Ese nuevo puritanismo que termina teniendo el tono arbitrario y estúpido de los reality shows puede terminar inundándolo todo, haciendo que gente valiosa se aleje de la política y que por el contrario los psicópatas con la piel muy dura y pocos escrúpulos prosperen sin control como probablemente ha estado y está sucediendo. Lo triste es ver como la dinámica se reproduce una y otra vez, de forma bastante transversal, ocultando lo realmente importante.

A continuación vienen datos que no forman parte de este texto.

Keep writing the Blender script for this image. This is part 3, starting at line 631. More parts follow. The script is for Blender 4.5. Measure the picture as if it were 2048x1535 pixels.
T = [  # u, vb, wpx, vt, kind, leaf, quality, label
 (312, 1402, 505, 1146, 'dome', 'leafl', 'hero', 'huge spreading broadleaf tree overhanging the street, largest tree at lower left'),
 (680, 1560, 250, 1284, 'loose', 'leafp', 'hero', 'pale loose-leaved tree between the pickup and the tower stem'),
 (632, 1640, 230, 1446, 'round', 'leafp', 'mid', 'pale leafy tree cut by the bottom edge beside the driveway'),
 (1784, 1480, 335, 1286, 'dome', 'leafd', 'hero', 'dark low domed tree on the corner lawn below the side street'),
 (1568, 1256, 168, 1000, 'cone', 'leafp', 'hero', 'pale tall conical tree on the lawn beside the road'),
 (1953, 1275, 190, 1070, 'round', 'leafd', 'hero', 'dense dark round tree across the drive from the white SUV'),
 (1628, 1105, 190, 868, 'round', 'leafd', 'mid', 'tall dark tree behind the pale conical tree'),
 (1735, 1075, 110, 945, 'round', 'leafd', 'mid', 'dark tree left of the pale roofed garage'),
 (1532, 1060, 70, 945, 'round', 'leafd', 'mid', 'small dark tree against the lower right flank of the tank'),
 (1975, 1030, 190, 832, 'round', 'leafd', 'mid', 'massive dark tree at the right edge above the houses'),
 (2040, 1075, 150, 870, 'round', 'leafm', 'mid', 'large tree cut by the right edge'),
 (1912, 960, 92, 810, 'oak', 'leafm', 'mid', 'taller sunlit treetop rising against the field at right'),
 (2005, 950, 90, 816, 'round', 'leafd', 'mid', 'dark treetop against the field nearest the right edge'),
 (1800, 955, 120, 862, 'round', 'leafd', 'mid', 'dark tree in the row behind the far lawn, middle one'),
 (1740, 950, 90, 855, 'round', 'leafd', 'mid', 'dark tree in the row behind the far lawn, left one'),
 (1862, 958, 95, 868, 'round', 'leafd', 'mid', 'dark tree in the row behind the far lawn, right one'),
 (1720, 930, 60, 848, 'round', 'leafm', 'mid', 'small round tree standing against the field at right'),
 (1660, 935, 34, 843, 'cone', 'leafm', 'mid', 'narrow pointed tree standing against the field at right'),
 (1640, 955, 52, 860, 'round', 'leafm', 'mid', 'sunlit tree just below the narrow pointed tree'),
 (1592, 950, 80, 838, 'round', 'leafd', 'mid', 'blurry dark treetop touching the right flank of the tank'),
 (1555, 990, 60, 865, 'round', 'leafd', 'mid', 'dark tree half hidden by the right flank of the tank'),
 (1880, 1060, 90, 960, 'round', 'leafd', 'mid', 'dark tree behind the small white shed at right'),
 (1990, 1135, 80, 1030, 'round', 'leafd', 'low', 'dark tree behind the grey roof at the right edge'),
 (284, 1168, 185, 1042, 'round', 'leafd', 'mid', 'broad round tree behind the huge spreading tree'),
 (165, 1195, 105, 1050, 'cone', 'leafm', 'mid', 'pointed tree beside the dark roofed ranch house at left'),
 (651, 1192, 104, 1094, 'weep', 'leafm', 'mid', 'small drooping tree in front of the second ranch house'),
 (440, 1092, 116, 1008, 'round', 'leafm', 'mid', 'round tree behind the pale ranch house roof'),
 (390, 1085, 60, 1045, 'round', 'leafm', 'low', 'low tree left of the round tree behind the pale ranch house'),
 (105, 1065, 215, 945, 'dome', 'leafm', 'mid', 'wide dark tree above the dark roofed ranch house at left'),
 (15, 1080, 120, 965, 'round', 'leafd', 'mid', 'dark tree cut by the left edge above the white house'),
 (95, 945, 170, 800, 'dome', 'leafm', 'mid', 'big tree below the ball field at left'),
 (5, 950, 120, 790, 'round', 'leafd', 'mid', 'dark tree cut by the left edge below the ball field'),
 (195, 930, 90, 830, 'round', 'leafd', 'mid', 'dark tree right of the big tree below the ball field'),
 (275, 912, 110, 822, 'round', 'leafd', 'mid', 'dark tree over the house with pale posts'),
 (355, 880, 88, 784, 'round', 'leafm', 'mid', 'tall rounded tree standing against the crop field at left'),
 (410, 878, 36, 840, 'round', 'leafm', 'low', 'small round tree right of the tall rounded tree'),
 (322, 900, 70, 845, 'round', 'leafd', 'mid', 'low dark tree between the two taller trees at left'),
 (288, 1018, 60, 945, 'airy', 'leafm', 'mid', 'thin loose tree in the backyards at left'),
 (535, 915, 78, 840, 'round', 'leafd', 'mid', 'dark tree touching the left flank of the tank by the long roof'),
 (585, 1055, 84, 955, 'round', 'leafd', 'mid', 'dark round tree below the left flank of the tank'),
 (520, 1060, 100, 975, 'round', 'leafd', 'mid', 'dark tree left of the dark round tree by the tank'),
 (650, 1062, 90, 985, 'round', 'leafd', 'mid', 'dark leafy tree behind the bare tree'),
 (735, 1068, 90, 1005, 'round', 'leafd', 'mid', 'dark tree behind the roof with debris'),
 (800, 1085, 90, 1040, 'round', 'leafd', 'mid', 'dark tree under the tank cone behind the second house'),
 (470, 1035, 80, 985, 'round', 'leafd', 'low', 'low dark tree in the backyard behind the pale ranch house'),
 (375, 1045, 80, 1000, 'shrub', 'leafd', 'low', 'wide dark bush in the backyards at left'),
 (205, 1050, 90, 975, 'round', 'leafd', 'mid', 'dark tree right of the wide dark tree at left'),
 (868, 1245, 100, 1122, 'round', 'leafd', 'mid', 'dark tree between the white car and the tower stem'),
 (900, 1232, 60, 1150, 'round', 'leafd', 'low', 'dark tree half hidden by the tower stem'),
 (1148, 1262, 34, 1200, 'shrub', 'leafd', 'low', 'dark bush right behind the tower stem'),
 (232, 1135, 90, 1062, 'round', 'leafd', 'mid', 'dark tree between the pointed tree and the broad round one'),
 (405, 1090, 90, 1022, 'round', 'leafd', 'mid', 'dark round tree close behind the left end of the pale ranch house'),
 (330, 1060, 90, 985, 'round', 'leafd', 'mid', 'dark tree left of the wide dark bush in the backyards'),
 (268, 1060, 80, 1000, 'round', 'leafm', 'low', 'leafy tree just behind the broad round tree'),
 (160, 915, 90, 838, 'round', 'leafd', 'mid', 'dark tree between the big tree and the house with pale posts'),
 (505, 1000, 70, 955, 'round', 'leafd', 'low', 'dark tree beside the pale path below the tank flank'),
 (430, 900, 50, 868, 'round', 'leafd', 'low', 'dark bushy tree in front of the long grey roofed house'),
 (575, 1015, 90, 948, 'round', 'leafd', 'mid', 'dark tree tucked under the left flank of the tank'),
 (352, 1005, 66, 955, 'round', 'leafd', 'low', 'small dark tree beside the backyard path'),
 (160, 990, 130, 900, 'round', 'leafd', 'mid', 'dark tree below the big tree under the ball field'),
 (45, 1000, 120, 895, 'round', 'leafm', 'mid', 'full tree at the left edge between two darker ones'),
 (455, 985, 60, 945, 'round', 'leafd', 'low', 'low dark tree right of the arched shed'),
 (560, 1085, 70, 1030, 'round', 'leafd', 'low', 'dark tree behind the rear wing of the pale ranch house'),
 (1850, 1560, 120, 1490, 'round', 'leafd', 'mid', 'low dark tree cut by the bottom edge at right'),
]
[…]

Esto es lo que argumenta Elvira Lindo en este artículo sumamente interesante …

Agueda Bañón 3
Agueda Bañón (Der.)

Todos tenemos un pasado. Y todas. Cuando llegó la democracia a España la gente tenía un pasado tremendo. Lo tenía Fraga, pero también Carrillo. Lo tenía tu padre y también el mío. Las mujeres contaban con un pasado más doméstico, pero desde la retaguardia también tuvieron lo suyo. La democracia permitió una reinvención urgente, y hubo quien habiendo sido medio-franquista o franquista-entero saboreó de pronto la posibilidad de votar al partido socialista, incluso al comunista. Siempre he sido de la opinión de que hay que tener mucho cuidado con exigir certificados de buena conducta, porque a la mínima te pillan en un renuncio. Hasta hay quien ha mostrado como mérito propio el pasado del abuelo heroico, como si la heroicidad se llevara en la sangre. Muchos de nuestros padres, que fueron los pobres niños en la guerra y se les fue la vida trabajando en el país franquista, arrastraban un pasado de forzosa conformidad. Nosotros, los que para suerte o desgracia fuimos jóvenes ochenteros y vivimos la década intensamente, contamos con algún momento de estupidez o de absoluta irresponsabilidad, que sólo con sentido del humor se asume. Pero hay hoy un neo-puritanismo transversal que unas veces abandera la izquierda y otras la derecha destinado a exigir el certificado de buena conducta hasta a los jóvenes que hoy se incorporan a la política. Lo veía venir. Lo veía venir desde que la nueva generación de políticos comenzó a autodefinirse como referente moral. Y no hay nada más aburrido en la vida que ser un referente. Y más peligroso, porque el adversario, furioso, va a hacer lo posible por afearte la conducta. Yo, por si acaso, estoy reuniendo en una carpeta diversos documentos que harán las delicias de propios y extraños: mi recordatorio de la primera comunión, las notas del colegio, la de selectividad, el último certificado de penales, donaciones varias a ONG, el libro de familia, la declaración de hacienda y todos estos documentos que me describen, para mi sorpresa, como una dama intachable. Si no fuera por mi vida, maldita sea, me podría dedicar a la política. Pero he cantado cuplés verdes y he escrito comedia a cuenta de mí misma. Una vergüenza.”